Catering company purchasing kitchen equipment
A catering company buys a commercial oven for £4,500, a food processor for £800, and assorted catering pans and utensils for £600. The total spend of £5,900 qualifies for AIA. All items are used in the company's catering operations and are core trade assets.
Replacing worn-out tools
A plumber replaces several worn-out pipe wrenches, a drain camera, and a soldering torch at a total cost of £850. Replacement tools are treated exactly like new tools: fully deductible in the year of purchase. There is no requirement to match the replacement cost against the original cost of the old tools.
Common Mistakes to Avoid
- Not claiming tools because you assume only large capital purchases qualify.
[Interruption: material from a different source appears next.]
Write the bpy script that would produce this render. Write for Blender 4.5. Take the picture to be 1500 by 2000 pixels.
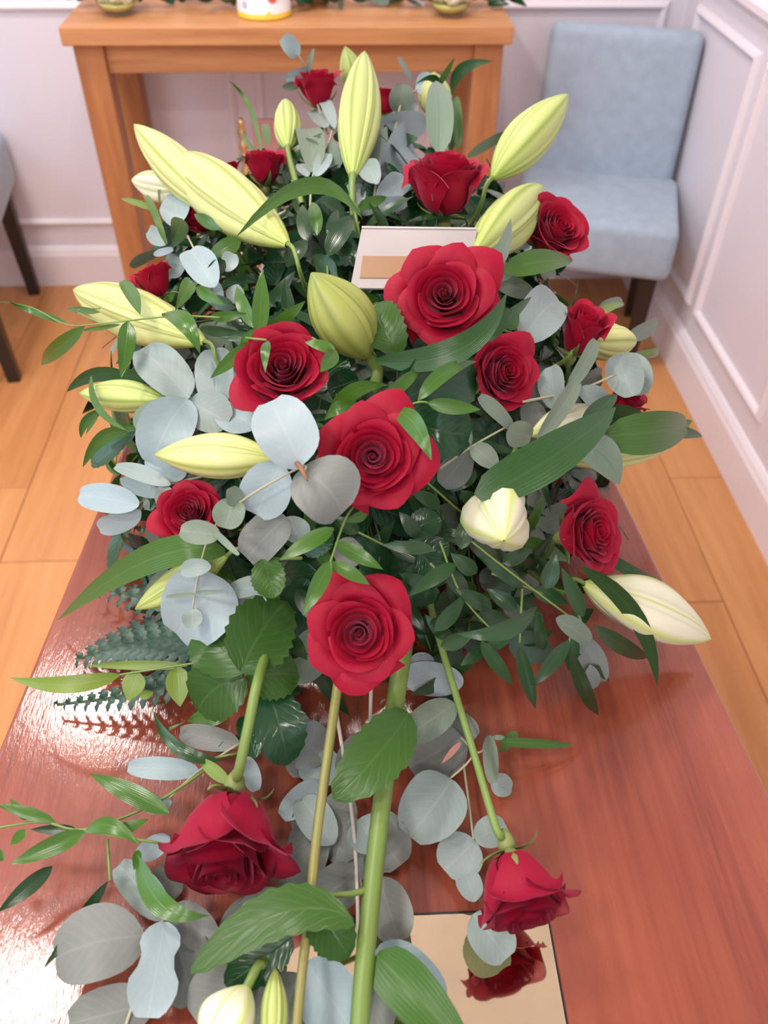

Even a £10 tool is a deductible business expense. The amount does not matter - if it is used for your trade, claim it.
- Buying tools through personal accounts and never submitting expense claims to the company. Tradespeople commonly buy tools out of pocket. Submit a proper expense claim so the company gets the tax deduction and reimburses you.
- Claiming tools used exclusively for personal hobbies or home improvements. A circular saw used for your carpentry business is fine. The same saw used only for weekend DIY is not a business expense.
- Not keeping receipts for tools bought from trade counters or markets. HMRC requires supporting records for all expenses. If you pay cash, get a receipt at the point of purchase. No receipt means no verifiable claim.
Frequently Asked Questions
Is there a price limit on tools I can claim through my company?
No. The AIA allows your company to deduct the full cost of qualifying tools and equipment up to £1,000,000 per year. A £20 hammer and a £50,000 CNC machine are both fully deductible in the year of purchase. For most small companies, you will never approach the AIA limit.
Can I claim second-hand tools bought from another tradesperson?
Yes. Second-hand tools and equipment are deductible at the price you pay. The items do not need to be new. However, you may not be able to reclaim VAT on second-hand purchases unless the seller is VAT-registered and provides a VAT invoice. Private sales between individuals typically do not include VAT.
Do I need to keep a list of all my company tools?
While there is no legal requirement to maintain a formal asset register for small tools, it is good practice. For items over a few hundred pounds, recording them as fixed assets in your accounts creates a clear record. For smaller items expensed as revenue costs, the purchase receipts are your primary records.
Can I claim safety equipment like PPE through my company?
Yes. Personal protective equipment including hard hats, safety boots, high-visibility clothing, goggles, gloves, and ear protection are all deductible business expenses. Employers have a legal obligation to provide PPE, so these are not just deductible but required for compliance.
What happens when I sell or dispose of company equipment?
If you claimed AIA on equipment and later sell it, the sale proceeds are added back to your capital allowances computation as a balancing charge. This effectively recaptures some of the tax relief you received. If you scrap equipment with no proceeds, there is no balancing charge. Keep records of disposals.